Identify each line holding the string "that" and copy it.

================================

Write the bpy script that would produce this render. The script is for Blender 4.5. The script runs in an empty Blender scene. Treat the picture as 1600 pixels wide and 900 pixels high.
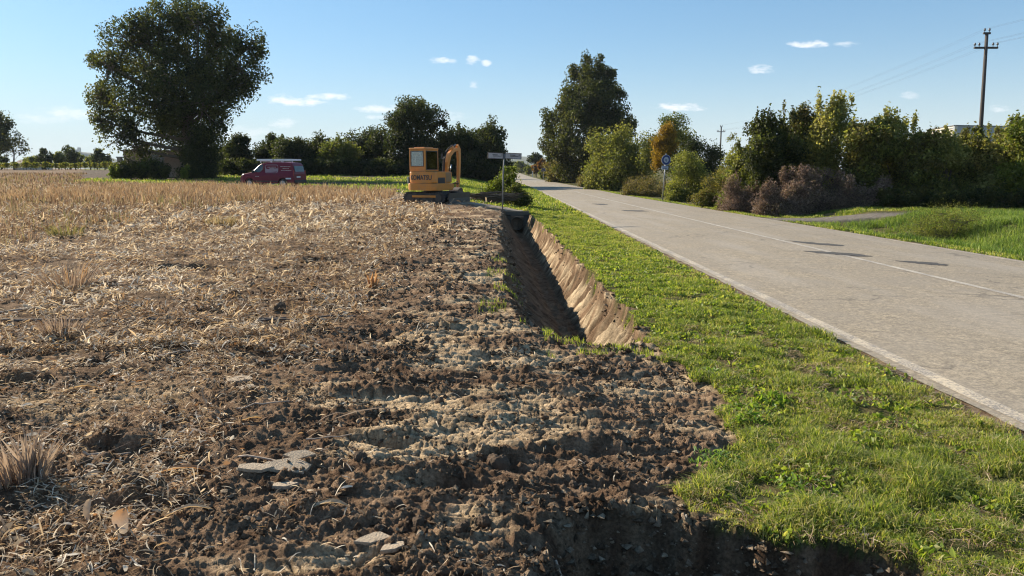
import bpy, bmesh, math, random
import numpy as np
from mathutils import Vector, Matrix
R = math.radians
sc = bpy.context.scene
COL = sc.collection
# ---------------------------------------------------------------- camera, sky, sun, exposure
FPX, CAMH, YAW = 1150.0, 1.65, R(-.25)
PITCH = math.atan(187/1150)
cam = bpy.data.cameras.new('camera'); camo = bpy.data.objects.new('camera', cam); COL.objects.link(camo)
camo.location = (0, 0, CAMH); camo.rotation_euler = (R(90)-PITCH, 0, YAW)
cam.sensor_width = 36; cam.lens = FPX/1600*36; cam.clip_start = .05; cam.clip_end = 20000
sc.camera = camo
SUN_AZ, SUN_EL = R(-52), R(26)
sun = bpy.data.lights.new('sun', 'SUN'); suno = bpy.data.objects.new('sun', sun); COL.objects.link(suno)
sun.energy = 5.0; sun.angle = R(.53); sun.color = (1.0, .88, .71)
sd = Vector((math.sin(SUN_AZ)*math.cos(SUN_EL), math.cos(SUN_AZ)*math.cos(SUN_EL), math.sin(SUN_EL)))
suno.rotation_euler = sd.to_track_quat('Z', 'Y').to_euler()
sc.view_settings.view_transform = 'Standard'; sc.view_settings.look = 'None'
sc.view_settings.exposure = 1.10; sc.view_settings.gamma = 1; sc.view_settings.use_curve_mapping = False
sc.render.engine = 'CYCLES'
sc.cycles.max_bounces = 6; sc.cycles.diffuse_bounces = 3; sc.cycles.glossy_bounces = 3
sc.cycles.transmission_bounces = 5; sc.cycles.transparent_max_bounces = 6
sc.cycles.caustics_reflective = False; sc.cycles.caustics_refractive = False
sc.cycles.use_denoising = True; sc.cycles.denoising_prefilter = 'ACCURATE'; sc.cycles.denoising_input_passes = 'RGB_ALBEDO_NORMAL'; sc.cycles.pixel_filter_type = 'BLACKMAN_HARRIS'; sc.cycles.filter_width = 1.15; sc.cycles.sample_clamp_indirect = 4

def ray(px, py):
    x = (px-800)/FPX; y = -(py-450)/FPX; cp, sp = math.cos(PITCH), math.sin(PITCH)
    d = (x, cp+y*sp, -sp+y*cp); c, s = math.cos(YAW), math.sin(YAW)
    return np.array([c*d[0]-s*d[1], s*d[0]+c*d[1], d[2]])
def PY(px, py, Y):                       # the point seen at a pixel, Y metres ahead
    d = ray(px, py); t = Y/d[1]; return np.array([d[0]*t, Y, CAMH+d[2]*t])

class NT:                                # small node-tree writer
    def __init__(s, tree): s.t = tree; s.n = tree.nodes; s.l = tree.links
    def new(s, typ, **k):
        n = s.n.new(typ)
        for a, v in k.items(): setattr(n, a, v)
        return n
    def link(s, a, b): s.l.new(a, b)
    def put(s, v, sock):
        if isinstance(v, bpy.types.NodeSocket): s.link(v, sock)
        else: sock.default_value = v
    def math(s, op, a, b=0.0, c=0.0, clamp=False):
        n = s.new('ShaderNodeMath', operation=op, use_clamp=clamp)
        s.put(a, n.inputs[0]); s.put(b, n.inputs[1]); s.put(c, n.inputs[2]); return n.outputs[0]
    def mix(s, f, a, b, blend='MIX'):
        n = s.new('ShaderNodeMix', data_type='RGBA', blend_type=blend)
        s.put(f, n.inputs[0])
        for q, i in ((a, 6), (b, 7)):
            s.put(q if isinstance(q, bpy.types.NodeSocket) else (*q, 1) if len(q) == 3 else q, n.inputs[i])
        return n.outputs[2]
    def noise(s, vec, scale, detail=4, rough=.6, dist=0.0):
        n = s.new('ShaderNodeTexNoise'); s.put(vec, n.inputs['Vector']); n.inputs['Scale'].default_value = scale
        n.inputs['Detail'].default_value = detail; n.inputs['Roughness'].default_value = rough
        n.inputs['Distortion'].default_value = dist; return n.outputs['Fac']
    def ramp(s, v, a, b, lo=0.0, hi=1.0):
        n = s.new('ShaderNodeMapRange', clamp=True, interpolation_type='SMOOTHSTEP'); s.put(v, n.inputs[0])
        n.inputs[1].default_value = a; n.inputs[2].default_value = b; n.inputs[3].default_value = lo; n.inputs[4].default_value = hi
        return n.outputs[0]

w = bpy.data.worlds.new('World'); sc.world = w; w.use_nodes = True
nt = NT(w.node_tree); nt.n.clear()
out = nt.new('ShaderNodeOutputWorld'); bg = nt.new('ShaderNodeBackground')
sky = nt.new('ShaderNodeTexSky', sky_type='NISHITA', sun_disc=False)
sky.sun_elevation = SUN_EL; sky.sun_rotation = SUN_AZ % (2*math.pi)
sky.altitude = 300; sky.air_density = 1.0; sky.dust_density = .35; sky.ozone_density = 2.6
tc = nt.new('ShaderNodeTexCoord'); sep = nt.new('ShaderNodeSeparateXYZ'); nt.link(tc.outputs['Generated'], sep.inputs[0])
yy = nt.math('MAXIMUM', sep.outputs[1], .05)
U = nt.math('DIVIDE', sep.outputs[0], yy); V = nt.math('DIVIDE', sep.outputs[2], yy)
cmb = nt.new('ShaderNodeCombineXYZ'); nt.put(U, cmb.inputs[0]); nt.put(nt.math('MULTIPLY', V, 3.0), cmb.inputs[1])
nz = nt.noise(cmb.outputs[0], 45, 6, .62)
nz2 = nt.noise(cmb.outputs[0], 12, 3, .5)
acc = None; SKYT = (.98, 1.45, 1.80)
CLOUDS = [(440,156,26,6,1),(468,160,36,5,1),(515,151,36,4,1),(592,170,34,5,.8),(593,183,22,3,.6),(700,181,26,6,.45),(687,95,14,4,.9),(706,96,9,3,.5),
          (737,94,11,5,.9),(759,99,8,4,.8),(740,133,8,4,.6),(1059,168,34,5,1),(1263,69,26,4.5,1),(1323,69,17,3.5,.7),(1191,108,19,5,.9),
          (1424,149,14,5,.35),(1563,170,15,5,.6),(445,193,22,6,.6),(110,176,46,8,.6),(60,186,40,6,.45),(380,208,50,8,.4)]
for (cx, cy, a, b, k) in CLOUDS:
    d = ray(cx, cy); u0, v0 = d[0]/d[1], d[2]/d[1]; a2, b2 = a/FPX*1.25, b/FPX*1.5
    ex = nt.math('MULTIPLY', nt.math('SUBTRACT', U, u0), 1/a2); ey = nt.math('MULTIPLY', nt.math('SUBTRACT', V, v0), 1/b2)
    q = nt.math('ADD', nt.math('MULTIPLY', ex, ex), nt.math('MULTIPLY', ey, ey))
    m = nt.math('SUBTRACT', 1.0, q)
    m = nt.math('ADD', m, nt.math('MULTIPLY', nt.math('SUBTRACT', nz, .52), 3.4))
    m = nt.math('MULTIPLY', nt.ramp(m, .0, 1.3), k)
    acc = m if acc is None else nt.math('MAXIMUM', acc, m)
# thin milky veil that thickens towards the horizon, as in autumn air
gm = nt.new('ShaderNodeGamma'); nt.link(sky.outputs[0], gm.inputs[0]); gm.inputs[1].default_value = .62
skc = nt.mix(1.0, gm.outputs[0], SKYT, 'MULTIPLY')
el = nt.math('POWER', nt.math('DIVIDE', nt.math('MAXIMUM', sep.outputs[2], 0.0), .09), 1.5); hf = nt.math('EXPONENT', nt.math('MULTIPLY', el, -1.0))
skc = nt.mix(nt.math('MULTIPLY', hf, .93), skc, (5.1, 5.7, 5.8))
col = nt.mix(nt.math('MULTIPLY', acc, .85), skc, (7.6, 7.7, 7.9))
nt.link(col, bg.inputs[0]); bg.inputs[1].default_value = .071; nt.link(bg.outputs[0], out.inputs[0])

# ---------------------------------------------------------------- helpers
def tag(o, label=None, cat=None, group=None, kind=None):
    if label: o['label'] = label
    if cat: o['category'] = cat
    if group: o['group'] = group
    if kind: o['kind'] = kind
    return o
def empty(name, loc, rz=0):
    o = bpy.data.objects.new(name, None); COL.objects.link(o); o.location = loc; o.rotation_euler = (0, 0, rz)
    o.empty_display_size = .2; return o
def mesh_from(name, V, faces, mat, col=None, smooth=False, parent=None):
    V = np.asarray(V, np.float32).reshape(-1, 3); faces = [np.asarray(f, np.int32) for f in faces if len(f)]
    me = bpy.data.meshes.new(name); me.vertices.add(len(V)); me.vertices.foreach_set('co', V.ravel())
    lo = np.concatenate([f.ravel() for f in faces]); tot = np.concatenate([np.full(len(f), f.shape[1], np.int32) for f in faces])
    st = np.concatenate([[0], np.cumsum(tot)[:-1]]).astype(np.int32)
    me.loops.add(len(lo)); me.loops.foreach_set('vertex_index', lo)
    me.polygons.add(len(tot)); me.polygons.foreach_set('loop_start', st); me.polygons.foreach_set('loop_total', tot)
    me.polygons.foreach_set('use_smooth', np.full(len(tot), smooth, bool))
    if col is not None:
        a = me.color_attributes.new('Col', 'FLOAT_COLOR', 'POINT')
        c4 = np.ones((len(V), 4), np.float32); c4[:, :3] = col; a.data.foreach_set('color', c4.ravel())
    me.update(calc_edges=True)
    if mat: me.materials.append(mat)
    o = bpy.data.objects.new(name, me); COL.objects.link(o)
    if parent: o.parent = parent
    return o
class MB:                                 # collects simple shapes and links them as ONE mesh
    def __init__(s): s.b = bmesh.new()
    def box(s, c, d, rot=None, bev=0.0):
        r = bmesh.ops.create_cube(s.b, size=1); vs = r['verts']
        for v in vs: v.co = Vector((v.co.x*d[0], v.co.y*d[1], v.co.z*d[2]))
        if bev:
            es = list({e for v in vs for e in v.link_edges})
            rr = bmesh.ops.bevel(s.b, geom=es, offset=bev, segments=2, affect='EDGES', profile=.5)
            vs = list({v for f in rr['faces'] for v in f.verts} | {v for v in vs if v.is_valid})
        M = Matrix.Translation(c) @ (rot.to_4x4() if rot else Matrix.Identity(4))
        for v in vs: v.co = M @ v.co
        return s
    def tube(s, pts, rad, n=8, cap=True):
        pts = [Vector(p) for p in pts]; rad = rad if hasattr(rad, '__len__') else [rad]*len(pts); rings = []
        for i, p in enumerate(pts):
            t = (pts[min(i+1, len(pts)-1)]-pts[max(i-1, 0)]).normalized()
            a = t.cross(Vector((0, 0, 1)) if abs(t.z) < .9 else Vector((1, 0, 0))).normalized(); b = t.cross(a)
            rings.append([s.b.verts.new(p+(a*math.cos(2*math.pi*k/n)+b*math.sin(2*math.pi*k/n))*rad[i]) for k in range(n)])
        for i in range(len(rings)-1):
            for k in range(n): s.b.faces.new((rings[i][k], rings[i][(k+1) % n], rings[i+1][(k+1) % n], rings[i+1][k]))
        if cap: s.b.faces.new(rings[0][::-1]); s.b.faces.new(rings[-1])
        return s
    def prism(s, prof, a, b, axis='y', bev=0.0):   # prof: 2D outline in the plane across the axis
        def P(u, v, t): return {'y': (u, t, v), 'x': (t, u, v), 'z': (u, v, t)}[axis]
        A = [s.b.verts.new(P(u, v, a)) for u, v in prof]; B = [s.b.verts.new(P(u, v, b)) for u, v in prof]
        fs = [s.b.faces.new(A), s.b.faces.new(B[::-1])]; n = len(prof)
        for i in range(n): s.b.faces.new((A[i], B[i], B[(i+1) % n], A[(i+1) % n]))
        if bev:
            es = [e for f in fs for e in f.edges]
            bmesh.ops.bevel(s.b, geom=es, offset=bev, segments=3, affect='EDGES', profile=.5)
        return s
    def build(s, name, mat, parent=None, smooth=False):
        bmesh.ops.recalc_face_normals(s.b, faces=s.b.faces[:])
        me = bpy.data.meshes.new(name); s.b.to_mesh(me); s.b.free(); me.materials.append(mat)
        if smooth: me.polygons.foreach_set('use_smooth', [True]*len(me.polygons))
        o = bpy.data.objects.new(name, me); COL.objects.link(o)
        if parent: o.parent = parent
        return o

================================

- ANSWER FOR THIS EXERCISE -
Write the bpy script that would produce this render. The script is for Blender 4.5. The script runs in an empty Blender scene. Treat the picture as 1600 pixels wide and 900 pixels high.
# thin milky veil that thickens towards the horizon, as in autumn air